Michael Benson asks the question, and it is a fair enough one. Though my libertarian friends might prefer to see Richard Branson do it all first with Virgin.
Two things, I love this quote from the Branson article:
Andrew Nahum, the senior curator of aeronautics at the Science Museum and visiting professor in vehicle design at the Royal College of Art, said he doubted it would ever become a profitable enterprise.
“You have got to put it in proportion – what you are doing is something more ambitious than Concorde. Even that was too expensive and never made a buck.”
That sounds horridly like so many quotes I have read, people who doubted flight would work, television, courier services…the list goes on. It strikes me as incredibly short sighted.
And the second from the Benson piece:
So wouldn’t it make sense for NASA to cooperate with Russia and China in a meaningful way as it prepares to send humans into the greater solar system for the first time in history? Such an approach would enable a consolidation of the financial burden,and it would free NASA resources to develop a more ambitious and versatile manned deep-space vehicle.There are plenty of good idealistic reasons, too, for being inclusive. A multilateral effort to open the solar system could be a perfect antidote to our Earthly fractiousness.
It’s high time we took some more giant leaps – together.
I agree.
Comments
2 responses to “Why not bring China into the cosmic club?”
I think you watch too much Star Trek, a chara. In real life, Mr Sulu isn’t quite so helpful.
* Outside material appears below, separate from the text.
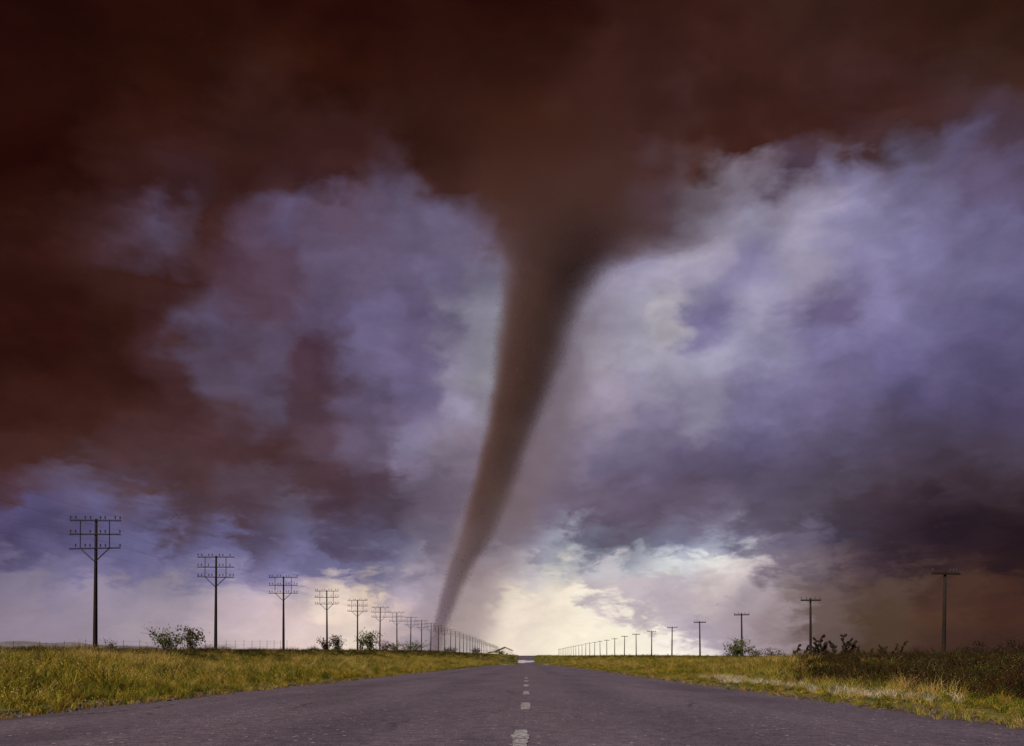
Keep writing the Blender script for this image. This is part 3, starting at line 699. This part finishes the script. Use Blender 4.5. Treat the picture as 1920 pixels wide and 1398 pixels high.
def three_arm(i, detail):
    z = F * (-POLE_X) / (988 - VX + 1.0 / (.001235 + .000478 * i))
    th = empty('telegraph_pole', (POLE_X, z, Hs(POLE_X, z)), random.uniform(-.02, .02))
    th.rotation_euler.x = random.gauss(0, .008); th.rotation_euler.y = random.gauss(.006, .009)
    lab = LBL[i] if i < len(LBL) else (f'thin distant three-armed telegraph pole, {ORD[i]} from the near end of its row' if i < 12 else f'tiny far three-armed telegraph pole towards the white house, {ORD[i]} of its row')
    tag(th, lab, 'telegraph pole', 'three-armed telegraph poles along the grassy bank')
    link('pole', pole_me, th)
    for az_ in ARM_Z:
        ca = link('crossarm', arm_me, th, (random.uniform(-.03, .03), 0, az_)); ca.rotation_euler.y = random.gauss(0, .008)
        if detail >= 2:
            for xx in INS_X:
                if random.random() > .12: link('insulator', INS, th, (xx + random.uniform(-.02, .02), -.11, az_ + .037))
    if detail >= 1:
        for s_ in (-1, 1):
            link('upright_brace', brace_me, th, (s_ * .97, -.17, 7.06))
            MB().tube([(s_ * .97, -.17, 7.06), (s_ * .5, -.17, 6.62), (s_ * .08, -.13, 6.22)], .038, 5).build('diagonal_brace', IRON, th)
    left_things.append((th, z))
    return th
for i in range(37): three_arm(i, 2 if i < 7 else (1 if i < 12 else 0))

# wires: one sagging line for each end of each arm
WIRE = mat('weathered_wire', (.06, .05, .05), .5, .2, 10.0, spec=.4)
WL = ['top arm, field side', 'top arm, road side', 'middle arm, field side', 'middle arm, road side', 'lowest arm, field side', 'lowest arm, road side']
k = 0
for az_ in ARM_Z:
    for xx in (-1.64, 1.64):
        mb = MB(); P_ = []
        zs_ = [z for _, z in left_things]
        d = zs_[1] - zs_[0]
        loc = [(POLE_X + xx, zs_[0] - d, Hs(POLE_X, max(0, zs_[0] - d)) + az_ + .27)] + [tuple(th.matrix_basis @ Vector((xx, -.11, az_ + .27))) for th, _ in left_things[:22]]
        for a, b_ in zip(loc[:-1], loc[1:]):
            for j in range(6):
                f = j / 6; P_.append((a[0] + (b_[0] - a[0]) * f, a[1] + (b_[1] - a[1]) * f, a[2] + (b_[2] - a[2]) * f - 4 * f * (1 - f) * .32))
        P_.append(loc[-1])
        mb.tube(P_, .004, 3)
        w_ = mb.build('telegraph_wire', WIRE)
        tag(w_, f'thin sagging wire strung from pole to pole along the {WL[k]}', 'wire', 'wires of the three-armed poles'); k += 1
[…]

Why give an aggressive and corrupt communist dictatorship, with a history of threatening the US and its allies, of passing nuclear and ballistic missile technology on to Pakistan, Serbia, Iran and Iraq lots of advanced technology to upgrade its own small and obsolete force of ICBMs and spy satellites?
Take a look at
http://eu.spaceref.com/news/viewpr.html?pid=6626
which is the closest I can find to the NY Times magazine story from last year (can you post that if you find it?).
Controlling space is a strategic necessity, for intelligence gathering, weather forecasting, communications, navigation and weapons targeting. This proposal would be the equivalent of Reagan sharing SDI with the Soviets at the height of the Cold War.
Hmm, I dont agree with the comparison.I dont see the situation now as being similar to the Cold War.
I think the writer is holding a long term view – and I think that it is inevitable that nations will share resources for populating space – what we do up there is another thing entirely.